The quoted passage means that when B loads the value that A stored, then by observing that the store happened, it can also be assured that everything that B did before the store has also happened and is visible.

But this doesn't tell you anything if the store has not in fact happened yet!

The actual C++ standard says this more explicitly. (Always remember that cppreference, while a valuable resource which often quotes from or paraphrases the standard, is not the standard itself and is not authoritative.) From N4861, the final C++20 draft, we have in atomics.order p2:

An atomic operation A that performs a release operation on an atomic object M synchronizes with an atomic operation B that performs an acquire operation on M and takes its value from any side effect in the release sequence headed by A.

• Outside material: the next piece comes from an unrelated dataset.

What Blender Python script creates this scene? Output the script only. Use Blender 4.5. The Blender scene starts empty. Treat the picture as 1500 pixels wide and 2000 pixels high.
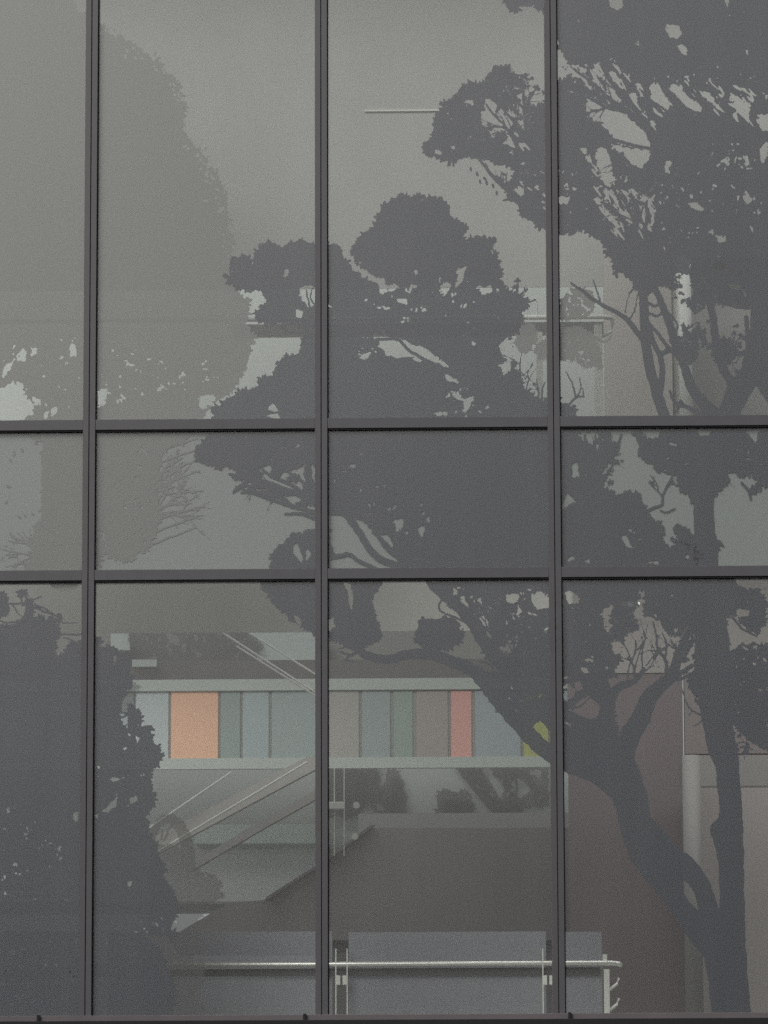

I would agree that if the load in your thread B returned 1, it could safely conclude that the other thread had finished its store and therefore had exited the critical section, and therefore B could safely use foo. In this case the load in B has synchronized with the store in A, since the value of the load (namely 1) came from the store (which is part of its own release sequence).

But it is entirely possible that both loads return 0, if both threads do their loads before either one does its store. The value 0 didn't come from either store, so the loads don't synchronize with the stores in that case. Your code doesn't even look at the value that was loaded, so both threads may enter the critical section together in that case.

The following code would be a safe, though inefficient, way to use an atomic to protect a critical section. It ensures that A will execute the critical section first, and B will wait until A has finished before proceeding. (Obviously if both threads wait for the other then you have a deadlock.)

int main() {
    std::vector<int> foo;
    std::atomic<int> bar{0};
    std::mutex mx;
    auto jobA = [&] {
        foo.emplace_back(1);
        bar.store(foo.size());
    };
    auto jobB = [&] {
        while (bar.load() == 0) /* spin */ ;
        foo.emplace_back(1);
    };

    std::thread t1(jobA);
    std::thread t2(jobB);
    t1.join();
    t2.join();
}

Answer 2

Setting aside the elephant in the room that none of the C++ containers are thread safe without employing locking of some sort (so forget about using emplace_back without implementing locking), and focusing on the question of why atomic objects alone are not sufficient:

You need more than atomic objects. You also need sequencing.

All that an atomic object gives you is that when an object changes state, any other thread will either see its old value or its new value, and it will never see any "partially old/partially new", or "intermediate" value.

But it makes no guarantee whatsoever as to when other execution threads will "see" the atomic object's new value. At some point they (hopefully) will, see the atomic object's instantly flip to its new value. When? Eventually. That's all that you get from atomics.

One execution thread may very well set an atomic object to a new value, but other execution threads will still have the old value cached, in some form or fashion, and will continue to see the atomic object's old value, and won't "see" the atomic object's new value until some intermediate time passes (if ever).

Sequencing are rules that specify when objects' new values are visible in other execution threads. The simplest way to get both atomicity and easy to deal with sequencing, in one fell swoop, is to use mutexes and condition variables which handle all the hard details for you. You can still use atomics and with a careful logic use lock/release fence instructions to implement proper sequencing. But it's very easy to get it wrong, and the worst of it you won't know that it's wrong until your code starts going off the rails due to improper sequencing and it'll be nearly impossible to accurately reproduce the faulty behavior for debugging purposes.

But for nearly all common, routine, garden-variety tasks mutexes and condition variables is the most simplest solution to proper inter-thread sequencing.

Answer 3

The idea is that when Thread 2's load operation syncs with the store operation of Thread1, it is guaranteed to observe all (even non-atomic) writes that happened-before the store, such as the vector-modification

Yes all writes that done by foo.emplace_back(1); would be guaranteed when bar.store(foo.size()); is executed. But who guaranteed you that foo.emplace_back(1); from thread 1 would see any/all non partial consistent state from foo.emplace_back(1); executed in thread 2 and vice versa? They both read and modify internal state of std::vector and there is no memory barrier before code reaches atomic store. And even if all variables would be read/modified atomically std::vector state consists of multiple variables - size, capacity, pointer to the data at least. Changes to all of them must be synchronized as well and memory barrier is not enough for that.

To explain little more let's create simplified example:

int a = 0;
int b = 0;
std::atomic<int> at;

// thread 1 
int foo = at.load();
a = 1;
b = 2;
at.store(foo);

// thread 2
int foo = at.load();
int tmp1 = a;
int tmp2 = b;
at.store(tmp2);

Now you have 2 problems:

1. There is no guarantee that when tmp2 value is 2 tmp1 value would be 1 as you read a and b before atomic operation.

2. There is no guarantee that when at.store(b) is executed that either a == b == 0 or a == 1 and b == 2, it could be a == 1 but still b == 0.

Is that clear?

But:

// thread 1 
mutex.lock();
a = 1;
b = 2;
mutex.unlock();

// thread 2
mutex.lock();
int tmp1 = a;
int tmp2 = b;
mutex.unlock();

You either get tmp1 == 0 and tmp2 == 0 or tmp1 == 1 and tmp2 == 2, do you see the difference?